Included in the information you provided were extracts from the company's annual report which states that the Administrative Expenses (disclosed as "management fees" in the company's annual reports) consist of Trustee Expenses, Executive Expenses and Fund Expenses.

A significant portion of the administrative expenses is incurred to a second company, being the administrator of the company's schemes. It offers a range of services including: collecting contributions from employers and members, keeping and maintaining member records, providing information to member, processing claims and paying benefits, reporting to trustee and compliance advice and technical services etc. The second company charges fees for the services it provides to the company's schemes.

Other administration expenses include fees paid to consultants, audit fees and fees for other services.

According to the annual report of the company's schemes, for which the company is the trustee, the Scheme Administration Expenses disclosed reconciles with the Management Fees disclosed in the company's annual report. This demonstrates that the company's Management Fees (i.e. scheme administration expenses) are incurred by the company's scheme. The annual report also confirms that there is no accumulation of income or transfer to the reserve of the company.
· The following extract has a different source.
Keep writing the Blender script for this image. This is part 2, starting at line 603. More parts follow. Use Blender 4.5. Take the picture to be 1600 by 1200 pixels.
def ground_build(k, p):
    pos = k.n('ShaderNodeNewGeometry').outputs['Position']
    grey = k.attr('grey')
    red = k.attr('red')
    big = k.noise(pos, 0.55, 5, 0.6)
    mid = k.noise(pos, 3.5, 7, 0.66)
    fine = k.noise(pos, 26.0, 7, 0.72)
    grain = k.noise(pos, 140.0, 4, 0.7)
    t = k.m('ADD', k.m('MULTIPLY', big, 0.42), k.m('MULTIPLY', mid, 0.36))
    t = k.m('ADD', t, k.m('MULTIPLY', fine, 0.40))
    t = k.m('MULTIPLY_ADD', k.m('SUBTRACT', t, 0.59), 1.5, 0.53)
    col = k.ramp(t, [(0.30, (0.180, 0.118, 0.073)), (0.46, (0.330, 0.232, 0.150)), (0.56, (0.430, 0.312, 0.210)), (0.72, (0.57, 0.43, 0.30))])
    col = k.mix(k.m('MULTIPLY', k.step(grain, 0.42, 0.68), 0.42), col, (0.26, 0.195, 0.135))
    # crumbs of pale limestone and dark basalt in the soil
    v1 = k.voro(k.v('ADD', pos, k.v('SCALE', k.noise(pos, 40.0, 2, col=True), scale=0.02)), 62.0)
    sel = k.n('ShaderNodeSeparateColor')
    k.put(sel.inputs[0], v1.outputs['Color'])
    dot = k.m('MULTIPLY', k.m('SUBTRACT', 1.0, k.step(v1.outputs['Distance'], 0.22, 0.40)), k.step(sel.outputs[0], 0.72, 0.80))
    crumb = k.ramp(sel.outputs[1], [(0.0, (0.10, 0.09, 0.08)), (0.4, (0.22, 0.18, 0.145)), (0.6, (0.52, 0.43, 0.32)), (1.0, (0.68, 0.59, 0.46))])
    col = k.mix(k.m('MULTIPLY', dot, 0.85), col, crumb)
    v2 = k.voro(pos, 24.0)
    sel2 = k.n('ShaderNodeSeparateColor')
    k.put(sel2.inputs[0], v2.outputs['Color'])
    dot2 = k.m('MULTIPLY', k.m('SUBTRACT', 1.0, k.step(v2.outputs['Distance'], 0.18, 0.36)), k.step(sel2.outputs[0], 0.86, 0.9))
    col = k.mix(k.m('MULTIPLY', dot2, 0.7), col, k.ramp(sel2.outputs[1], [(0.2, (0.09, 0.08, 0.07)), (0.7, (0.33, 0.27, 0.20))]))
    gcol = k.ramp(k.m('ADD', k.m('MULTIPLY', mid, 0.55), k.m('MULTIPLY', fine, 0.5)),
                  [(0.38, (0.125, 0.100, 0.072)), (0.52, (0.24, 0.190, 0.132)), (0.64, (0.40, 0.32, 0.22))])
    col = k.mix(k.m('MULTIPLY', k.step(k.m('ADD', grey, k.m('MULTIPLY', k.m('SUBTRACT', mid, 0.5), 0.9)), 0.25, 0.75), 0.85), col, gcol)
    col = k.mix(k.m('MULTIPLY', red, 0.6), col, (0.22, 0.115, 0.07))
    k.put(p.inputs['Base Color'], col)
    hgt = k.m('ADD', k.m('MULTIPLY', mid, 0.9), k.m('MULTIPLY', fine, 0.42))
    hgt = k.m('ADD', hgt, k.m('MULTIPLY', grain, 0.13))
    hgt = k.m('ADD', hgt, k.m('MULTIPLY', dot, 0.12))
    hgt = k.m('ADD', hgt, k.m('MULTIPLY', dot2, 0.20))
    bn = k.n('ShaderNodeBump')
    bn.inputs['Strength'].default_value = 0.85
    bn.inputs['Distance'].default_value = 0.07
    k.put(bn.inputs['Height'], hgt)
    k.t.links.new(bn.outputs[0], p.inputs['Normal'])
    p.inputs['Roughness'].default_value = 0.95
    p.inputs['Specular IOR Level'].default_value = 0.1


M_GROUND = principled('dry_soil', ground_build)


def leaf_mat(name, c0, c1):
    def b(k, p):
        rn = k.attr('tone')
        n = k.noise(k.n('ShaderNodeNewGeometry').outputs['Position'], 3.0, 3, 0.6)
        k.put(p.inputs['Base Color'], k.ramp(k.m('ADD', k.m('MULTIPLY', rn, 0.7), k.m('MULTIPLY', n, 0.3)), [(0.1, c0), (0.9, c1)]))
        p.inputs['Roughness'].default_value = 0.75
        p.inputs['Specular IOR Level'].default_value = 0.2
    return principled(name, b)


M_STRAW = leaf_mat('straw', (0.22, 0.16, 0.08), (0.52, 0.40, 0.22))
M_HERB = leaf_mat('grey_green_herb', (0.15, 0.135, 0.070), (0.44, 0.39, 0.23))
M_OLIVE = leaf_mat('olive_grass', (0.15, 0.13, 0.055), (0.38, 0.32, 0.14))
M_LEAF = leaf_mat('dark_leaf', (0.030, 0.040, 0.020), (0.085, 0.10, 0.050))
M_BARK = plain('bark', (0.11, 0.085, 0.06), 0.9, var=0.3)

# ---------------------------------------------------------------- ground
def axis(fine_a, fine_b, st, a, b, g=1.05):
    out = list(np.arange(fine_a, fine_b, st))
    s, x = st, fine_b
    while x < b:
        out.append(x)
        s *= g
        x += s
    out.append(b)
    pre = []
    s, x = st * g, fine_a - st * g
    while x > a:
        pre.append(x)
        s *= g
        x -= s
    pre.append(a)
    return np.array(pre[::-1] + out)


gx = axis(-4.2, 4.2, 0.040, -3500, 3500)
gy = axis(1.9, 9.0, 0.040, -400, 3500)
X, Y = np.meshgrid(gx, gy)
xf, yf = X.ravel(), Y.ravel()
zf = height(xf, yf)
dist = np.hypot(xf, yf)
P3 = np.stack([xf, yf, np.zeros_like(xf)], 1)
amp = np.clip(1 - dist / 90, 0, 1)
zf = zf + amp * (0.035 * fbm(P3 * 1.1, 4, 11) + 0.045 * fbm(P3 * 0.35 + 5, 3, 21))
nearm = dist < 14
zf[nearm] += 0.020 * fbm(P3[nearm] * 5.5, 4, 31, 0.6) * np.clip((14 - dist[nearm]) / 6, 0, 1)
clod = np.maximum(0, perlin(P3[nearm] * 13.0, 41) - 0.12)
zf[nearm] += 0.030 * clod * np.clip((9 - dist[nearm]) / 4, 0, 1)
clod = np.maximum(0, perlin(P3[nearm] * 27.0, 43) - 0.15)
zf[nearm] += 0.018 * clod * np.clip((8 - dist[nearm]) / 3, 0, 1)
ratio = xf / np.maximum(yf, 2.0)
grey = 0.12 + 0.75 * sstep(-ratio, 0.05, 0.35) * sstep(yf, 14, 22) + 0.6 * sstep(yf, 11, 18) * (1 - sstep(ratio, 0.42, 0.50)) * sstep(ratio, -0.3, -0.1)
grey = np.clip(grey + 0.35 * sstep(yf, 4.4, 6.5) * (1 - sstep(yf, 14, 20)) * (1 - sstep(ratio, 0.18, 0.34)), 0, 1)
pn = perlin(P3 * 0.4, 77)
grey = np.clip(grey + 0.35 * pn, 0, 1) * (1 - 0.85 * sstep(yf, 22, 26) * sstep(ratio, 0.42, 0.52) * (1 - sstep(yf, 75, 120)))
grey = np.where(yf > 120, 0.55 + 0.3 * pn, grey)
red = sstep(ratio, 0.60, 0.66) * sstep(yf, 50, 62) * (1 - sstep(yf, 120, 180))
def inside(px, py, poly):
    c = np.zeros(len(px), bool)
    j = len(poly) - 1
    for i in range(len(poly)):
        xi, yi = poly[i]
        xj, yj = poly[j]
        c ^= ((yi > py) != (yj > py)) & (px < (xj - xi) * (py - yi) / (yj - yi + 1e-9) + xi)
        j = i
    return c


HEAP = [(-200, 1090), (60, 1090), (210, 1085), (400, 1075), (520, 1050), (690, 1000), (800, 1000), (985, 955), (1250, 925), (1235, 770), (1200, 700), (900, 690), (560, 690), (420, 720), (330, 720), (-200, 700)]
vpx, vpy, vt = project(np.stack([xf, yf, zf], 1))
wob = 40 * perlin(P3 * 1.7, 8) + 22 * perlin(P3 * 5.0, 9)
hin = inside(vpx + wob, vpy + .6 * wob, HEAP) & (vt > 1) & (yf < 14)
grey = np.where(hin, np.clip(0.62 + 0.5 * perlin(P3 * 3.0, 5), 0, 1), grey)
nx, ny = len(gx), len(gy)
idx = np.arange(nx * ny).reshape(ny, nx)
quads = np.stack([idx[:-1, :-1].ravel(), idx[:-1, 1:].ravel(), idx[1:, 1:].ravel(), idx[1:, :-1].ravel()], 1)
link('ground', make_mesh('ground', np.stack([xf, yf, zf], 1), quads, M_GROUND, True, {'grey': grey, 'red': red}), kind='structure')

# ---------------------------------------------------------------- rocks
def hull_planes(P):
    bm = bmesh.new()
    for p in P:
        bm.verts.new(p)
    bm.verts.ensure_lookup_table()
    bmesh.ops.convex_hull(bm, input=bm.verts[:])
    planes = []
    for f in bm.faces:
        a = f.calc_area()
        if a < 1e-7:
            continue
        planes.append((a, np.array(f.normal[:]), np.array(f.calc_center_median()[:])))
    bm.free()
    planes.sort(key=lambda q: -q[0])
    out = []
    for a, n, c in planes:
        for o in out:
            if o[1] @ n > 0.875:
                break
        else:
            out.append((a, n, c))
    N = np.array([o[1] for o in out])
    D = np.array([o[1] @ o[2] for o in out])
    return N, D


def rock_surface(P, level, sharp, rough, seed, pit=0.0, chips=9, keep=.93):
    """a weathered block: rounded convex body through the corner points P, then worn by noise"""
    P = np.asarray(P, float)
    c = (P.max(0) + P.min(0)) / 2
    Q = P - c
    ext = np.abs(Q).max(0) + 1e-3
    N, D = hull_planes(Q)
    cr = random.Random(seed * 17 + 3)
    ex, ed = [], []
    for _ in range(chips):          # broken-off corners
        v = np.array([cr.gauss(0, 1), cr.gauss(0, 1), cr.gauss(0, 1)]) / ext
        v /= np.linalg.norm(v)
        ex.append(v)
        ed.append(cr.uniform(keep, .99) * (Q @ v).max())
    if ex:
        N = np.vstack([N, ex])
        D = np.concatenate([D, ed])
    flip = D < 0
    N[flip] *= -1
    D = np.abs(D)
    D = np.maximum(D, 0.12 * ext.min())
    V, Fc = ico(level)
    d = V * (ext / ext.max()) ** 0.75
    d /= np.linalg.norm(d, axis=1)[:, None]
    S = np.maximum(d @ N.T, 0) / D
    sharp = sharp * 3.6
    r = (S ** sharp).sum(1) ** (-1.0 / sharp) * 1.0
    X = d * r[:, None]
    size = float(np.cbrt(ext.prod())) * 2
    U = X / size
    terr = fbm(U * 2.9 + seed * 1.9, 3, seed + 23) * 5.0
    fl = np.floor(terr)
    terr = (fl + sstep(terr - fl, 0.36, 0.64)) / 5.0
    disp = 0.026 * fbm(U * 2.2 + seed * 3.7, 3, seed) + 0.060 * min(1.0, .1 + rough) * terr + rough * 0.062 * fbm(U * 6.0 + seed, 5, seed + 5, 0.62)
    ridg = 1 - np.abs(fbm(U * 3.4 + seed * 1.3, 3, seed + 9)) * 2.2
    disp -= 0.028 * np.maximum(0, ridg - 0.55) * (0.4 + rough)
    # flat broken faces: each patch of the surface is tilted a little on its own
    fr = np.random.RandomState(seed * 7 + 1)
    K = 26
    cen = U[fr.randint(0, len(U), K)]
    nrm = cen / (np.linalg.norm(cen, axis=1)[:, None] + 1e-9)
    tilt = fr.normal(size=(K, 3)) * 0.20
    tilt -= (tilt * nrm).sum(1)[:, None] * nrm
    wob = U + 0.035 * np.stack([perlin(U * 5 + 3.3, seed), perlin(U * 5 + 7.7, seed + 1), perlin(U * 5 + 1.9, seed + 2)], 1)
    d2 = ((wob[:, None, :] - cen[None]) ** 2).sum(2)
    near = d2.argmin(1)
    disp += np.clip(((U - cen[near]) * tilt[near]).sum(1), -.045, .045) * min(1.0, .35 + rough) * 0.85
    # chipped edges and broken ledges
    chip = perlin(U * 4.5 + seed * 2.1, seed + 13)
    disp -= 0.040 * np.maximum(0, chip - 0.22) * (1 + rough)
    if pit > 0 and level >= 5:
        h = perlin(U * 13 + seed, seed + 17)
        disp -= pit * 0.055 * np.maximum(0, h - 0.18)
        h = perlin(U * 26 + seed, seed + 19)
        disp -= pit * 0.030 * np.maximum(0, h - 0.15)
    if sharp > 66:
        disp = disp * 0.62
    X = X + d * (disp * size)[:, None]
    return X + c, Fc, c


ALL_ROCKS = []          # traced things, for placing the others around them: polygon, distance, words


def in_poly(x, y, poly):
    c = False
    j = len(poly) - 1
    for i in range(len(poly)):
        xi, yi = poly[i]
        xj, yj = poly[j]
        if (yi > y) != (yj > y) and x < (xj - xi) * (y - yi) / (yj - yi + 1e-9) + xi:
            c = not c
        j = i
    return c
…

In accordance with facts given, the objective of the company is to act as Trustee for the company's schemes. The company does not conduct itself with a view to profit, and is never at risk. The company's relationship with the company's schemes and scheme members is a fiduciary relationship; as such the amounts drawn by the company from the reserves or accounts of the relevant company schemes, which in turn, from the company's Administration Account, should not be regarded as the company's income according to ordinary concepts derived by it, in the course of carrying on a business, as it is not (legally and beneficially) their money. Rather it is applied for a particular purpose. Funds are held in trust only, no separate invoicing occurs, the transactions are not part of a normal outgoing and revenue flow of a business and the company is not exposed the loss or risk.